# [DATASET CONTENT]
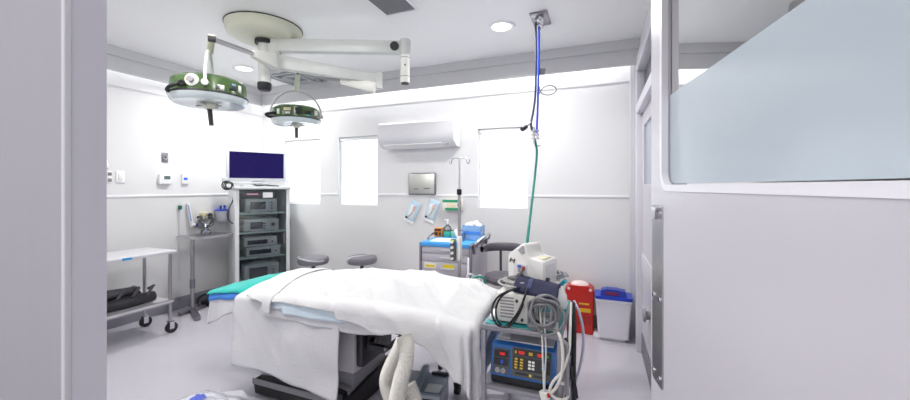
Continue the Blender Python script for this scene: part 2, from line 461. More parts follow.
c = atZ(391, 2, H)
t = thing('ceiling_vent', 'grey slotted air vent in the ceiling near the top of the picture', 'vent', c)
vent = MB()
vx, vy = .13, .16
for k in range(15): vent.box((c.x - vx + .012 + k * (2 * vx - .024) / 14, c.y, H - .008), (.008, 2 * vy - .04, .012), Euler((0, .6, 0)))
vent.build('louvres', M_grey, t)
fr = MB()
for (a0, a1, b0, b1) in ((-vx - .015, -vx + .005, -vy - .015, vy + .015), (vx - .005, vx + .015, -vy - .015, vy + .015), (-vx, vx, -vy - .015, -vy + .01), (-vx, vx, vy - .01, vy + .015)):
    fr.bb(c.x + a0, c.x + a1, c.y + b0, c.y + b1, H - .012, H + .001)
fr.build('frame', M_white, t)
c = atZ(297, 77, H)
t = thing('ceiling_vent', 'pale square ceiling diffuser behind the right surgical lamp arm', 'vent', c)
a = MB()
for k, s in enumerate((.28, .2, .12)):
    for sx, sy, lx, ly in ((-s, 0, .02, 2 * s + .02), (s, 0, .02, 2 * s + .02), (0, -s, 2 * s, .02), (0, s, 2 * s, .02)):
        a.box((c.x + sx, c.y + sy, H - .012 - .004 * k), (lx, ly, .022))
a.build('louvres', M_lgrey, t)
MB().bb(c.x - .28, c.x + .28, c.y - .28, c.y + .28, H - .003, H + .001).build('backing', mat('vent_shadow', '8a8a94', .6), t)

# ---- gas outlet plate with hoses
c = Vector((-.445, 2.98, H))
t = thing('gas_outlet_plate', 'steel gas outlet plate on the ceiling with two hose sockets', 'gas outlet', c)
MB().bb(c.x - .068, c.x + .068, c.y - .12, c.y + .12, H - .014, H + .001, .004).build('plate', M_steeld, t)
for k, yy in enumerate((.055, -.015, -.075)):
    MB().lathe([(0, -.06), (.012, -.06), (.014, -.045), (.026, -.04), (.028, -.012), (.02, 0), (0, 0)], c + Vector((-.01 + .01 * k, yy, -.014)), 18).build('socket', M_chrome, t)
hx = c + Vector((0, 0, 0))
top = Vector((-.455, 2.965, H - .07))
def hose(name, label, pts, r, m, cat='hose'):
    return tag(MB().tube(pts, r, 8, 6).build(name, m), label, cat)
pa = [atD(535.5, 22, 2.95), atD(536.0, 45, 2.95), atD(535.5, 90, 2.95), atD(533.5, 110, 2.95), atD(531, 123, 2.95), atD(532, 131, 2.95)]
hose('gas_hose', 'slate green hose hanging on the left from the ceiling plate', pa, .009, M_navytube)
pb = [atD(539, 24, 2.93), atD(538.8, 60, 2.93), atD(538, 95, 2.93), atD(537, 125, 2.93), atD(536, 133, 2.93)]
hose('gas_hose', 'bright blue hose hanging straight from the ceiling plate', pb, .0085, M_bluehose)
v = thing('hose_connector', 'metal plug hanging sideways where the two ceiling hoses end', 'connector', atD(531, 125, 2.93))
MB().tube([atD(531, 122, 2.95), atD(528, 125, 2.93), atD(524.5, 128, 2.91)], .008, 8).build('stub', M_steeld, v)
MB().cyl(atD(526.5, 126.5, 2.92), atD(522, 129.5, 2.90), .017, .02, 14).build('plug', M_dark, v)
a = MB()
for (px, py0, py1) in ((533.5, 127, 144), (537, 127, 138)):
    a.cyl(atD(px, py0, 2.94), atD(px + .5, py1, 2.94), .009, n=12)
    for k in range(3):
        q = py0 + 3 + k * 4
        a.cyl(atD(px, q, 2.94), atD(px, q + 1.5, 2.94), .02, n=12)
a.build('couplings', M_chrome, v)
MB().tube([atD(534, 143, 2.94), atD(536.5, 150, 2.93), atD(538, 146, 2.93), atD(541, 146, 2.93)], .005, 6).build('clip', M_chrome, v)
hose('gas_hose', 'long green hose running down from the plug to the equipment trolley',
     [atD(535, 140, 2.94), atD(536.8, 152, 2.92), atD(535, 175, 2.80), atD(531, 210, 2.50), atD(528, 235, 2.27), atD(526.5, 252, 2.16), (-.405, 2.125, .95), (-.40, 2.105, .906)], .009, M_greenhose)
t = MB().box(atD(542.3, 71.5, 2.93), (.045, .004, .05), Euler((0, .15, 0)), .002).build('hose_tag', M_grey)
tag(t, 'small grey tag clipped beside the blue ceiling hose', 'tag')
lp_ = [atD(539 + 0, 94, 2.93), atD(543, 88, 2.93), atD(549, 85.5, 2.93), atD(555, 87, 2.93), atD(556, 91, 2.93), atD(551, 94.5, 2.93), atD(544, 94.5, 2.93), atD(540, 91, 2.93), atD(539.5, 87, 2.93)]
tag(MB().tube(lp_, .0045, 6).build('cable_loop', M_grey), 'thin white cable looped in a ring beside the blue ceiling hose', 'cable')

# ------------------------------------------------------------------ surgical light
SL = atZ(264.5, 33.5, 2.70); SL.z = H
st = thing('surgical_light', 'twin-head green surgical light on a cream ceiling canopy', 'surgical light', SL)
MB().lathe([(0, -.112), (.2, -.106), (.25, -.096), (.276, -.082), (.287, -.06), (.297, .001), (0, .001)], SL, 48).build('canopy', M_cream, st)
sm = MB(); sm.lathe([(.295, -.009), (.300, -.007), (.300, -.002), (.296, -.001)], SL, 48); sm.build('canopy_seam', M_greenblack, st)
hub = atD(264.5, 60, 3.10); hub2 = atD(274, 55, 3.12)
MB().lathe([(0, 0), (.075, 0), (.075, .03), (0, .03)], (hub.x, hub.y, 2.605), 24).build('collar', M_greenblack, st)
MB().cyl((hub.x, hub.y, 2.66), (hub.x, hub.y, 2.26), .05, n=24).build('column', M_armgrey, st)
MB().lathe([(0, -.005), (.045, 0), (.054, .015), (.055, .06), (.05, .065)], (hub.x, hub.y, 2.215), 24).build('column_cap', M_black, st)
MB().cyl((hub2.x, hub2.y, 2.64), (hub2.x, hub2.y, 2.42), .055, n=24).lathe([(0, -.02), (.05, -.015), (.058, 0), (.058, .2), (.05, .215), (0, .22)], (hub2.x, hub2.y, 2.40), 24).build('arm_joint', M_armgrey, st)
# upper spare arm
e1 = atD(401, 48, 3.04)
s1 = Vector((hub2.x, hub2.y, 2.60))
MB().beam(s1, e1, .07, .115, .012, .07, .105).build('upper_arm', M_armgrey, st)
post = MB().lathe([(0, .075), (.04, .07), (.048, .055), (.048, -.055), (.044, -.06), (0, -.06)], e1 + Vector((.03, .015, 0)), 24)
post.build('arm_end', M_armgrey, st)
q = e1 + Vector((.03, .015, 0)); kd0 = Vector((-q.x, -q.y, 0)).normalized()
MB().lathe([(0, -.06), (.038, -.06), (.038, -.285), (.034, -.29), (0, -.29)], q, 24).build('drop_tube', M_ivory, st)
for zz in (-.08, -.235): MB().lathe([(.0375, zz + .001), (.0392, zz), (.0392, zz - .004), (.0375, zz - .005)], q, 24).build('tube_ring', M_grey, st)
MB().cyl(q + kd0 * .034 + Vector((0, 0, -.15)), q + kd0 * .041 + Vector((0, 0, -.15)), .007, n=12).build('set_screw', M_dark, st)
MB().lathe([(0, -.30), (.03, -.30), (.035, -.288), (0, -.288)], q, 24).build('drop_tube_end', M_dark, st)
kd = (e1 - s1).cross(Vector((0, 0, 1))).normalized()
kc = e1 - (e1 - s1).normalized() * .045
MB().cyl(kc + kd * .02, kc + kd * .05, .036, n=24).build('end_knob', M_black, st)
# lower arm to the right head
e2 = atD(376, 79, 3.30); s2 = Vector((hub2.x, hub2.y, 2.465))
MB().beam(s2, e2, .07, .12, .012, .06, .085).build('lower_arm', M_armgrey, st)
MB().lathe([(0, .075), (.03, .07), (.036, .06), (.036, -.08), (0, -.09)], e2 + Vector((.02, .01, -.01)), 20).build('arm_end', M_armgrey, st)
j2 = atD(372, 87, 3.27)
l2 = atD(298, 72, 3.34)
mid2 = j2.lerp(l2, .42)
MB().beam(j2 + (j2 - mid2) * .12, mid2, .06, .10, .015, .05, .055).build('spring_cover', M_ivory, st)
MB().cyl(mid2, l2, .018, n=14).build('spring_arm', M_steel, st)
j1 = atD(270, 60, 3.0); l1 = atD(212, 39, 2.40)
mid1 = j1.lerp(l1, .36)
MB().beam(j1 + (j1 - mid1) * .25, mid1, .07, .13, .015, .05, .06).build('spring_cover', M_ivory, st)
MB().cyl(mid1, l1, .017, n=14).build('spring_arm', M_steel, st)

def lamp_head(C, r, h, jt, yoke_dir, face, name_tilt):
    """C = centre of the lower rim; jt = joint of the arm; yoke_dir = horizontal unit vector of the yoke plane; face = unit vector to viewer"""
    hd = MB().lathe([(0, h + .012), (r * .55, h + .010), (r * .86, h - .002), (r * .97, h - .02), (r * 1.0, h * .45), (r * 1.01, .012), (r * .99, .008)], C, 56).build('lamp_head', M_green, st)
    MB().lathe([(r * 1.0, .016), (r * 1.045, .014), (r * 1.05, .004), (r * 1.0, 0)], C, 56).build('gasket', M_greenblack, hd)
    MB().lathe([(r * 1.0, .004), (r * 1.04, .002), (r * 1.0, -.022), (r * .93, -.040), (r * .6, -.038), (r * .2, -.034), (0, -.034)], C, 56).build('lens', M_lens, hd)
    MB().lathe([(0, -.03), (.05, -.034), (.055, -.045), (.03, -.056), (.022, -.07), (0, -.07)], C, 24).build('handle_mount', M_cream, hd)
    hdv = Vector((.02, 0, -.12)) if name_tilt else Vector((0, 0, -.11))
    a = C + Vector((0, 0, -.06)); MB().tube([a, a + hdv * .55, a + hdv], lambda u: .016 - .002 * u, 14, 4).build('handle', M_dark, hd)
    for k in range(4):
        an = k * PI / 2 + .4
        MB().box(C + Vector((.06 * math.cos(an), .06 * math.sin(an), -.047)), (.05, .018, .012), rotz(an), .003).build('handle_lug', M_steel, hd)
    # joint block and drop link
    MB().cyl(jt - yoke_dir.cross(Vector((0, 0, 1))) * .022, jt + yoke_dir.cross(Vector((0, 0, 1))) * .022, .02, n=20).build('pivot', M_dark, hd)
    apex = Vector((C.x, C.y, C.z + h + (.19 if name_tilt else .17)))
    MB().beam(jt + Vector((0, 0, .02)), apex + Vector((0, 0, .0)), .042, .03, .005).build('drop_link', M_cream, hd)
    P = []
    hw = .012
    R0 = r + hw
    base = C.z + h * .45
    for k in range(13):
        an = PI * k / 12
        P.append(Vector((C.x, C.y, base)) + yoke_dir * (R0 * math.cos(an)) + Vector((0, 0, (apex.z - base) * math.sin(an))))
    MB().tube(P, .0095, 10, 3).build('yoke', M_armgrey, hd)
    for s in (-1, 1): MB().cyl(Vector((C.x, C.y, base)) + yoke_dir * (s * (r - .01)), Vector((C.x, C.y, base)) + yoke_dir * (s * (r + .03)), .02, n=16).build('yoke_pin', M_armgrey, hd)
    return hd
def on_drum(C, r, an, z): return Vector((C.x + r * math.cos(an), C.y + r * math.sin(an), C.z + z))
def sticker(hd, C, r, an0, an1, z0, z1, m, name='sticker'):
    MB().grid(lambda u, v: on_drum(C, r + .003, an0 + (an1 - an0) * u, z0 + (z1 - z0) * v), 6, 1).build(name, m, hd, solid=.001)
M_stk = mat('sticker_black', '2a2c30', .5); M_stw = mat('sticker_white', 'dfe0dc', .5)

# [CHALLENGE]
Identify and extract each line of the listing that contains "from".

# [WRITTEN SOLUTION]
Continue the Blender Python script for this scene: part 2, from line 461. More parts follow.
hose('gas_hose', 'slate green hose hanging on the left from the ceiling plate', pa, .009, M_navytube)
hose('gas_hose', 'bright blue hose hanging straight from the ceiling plate', pb, .0085, M_bluehose)
hose('gas_hose', 'long green hose running down from the plug to the equipment trolley',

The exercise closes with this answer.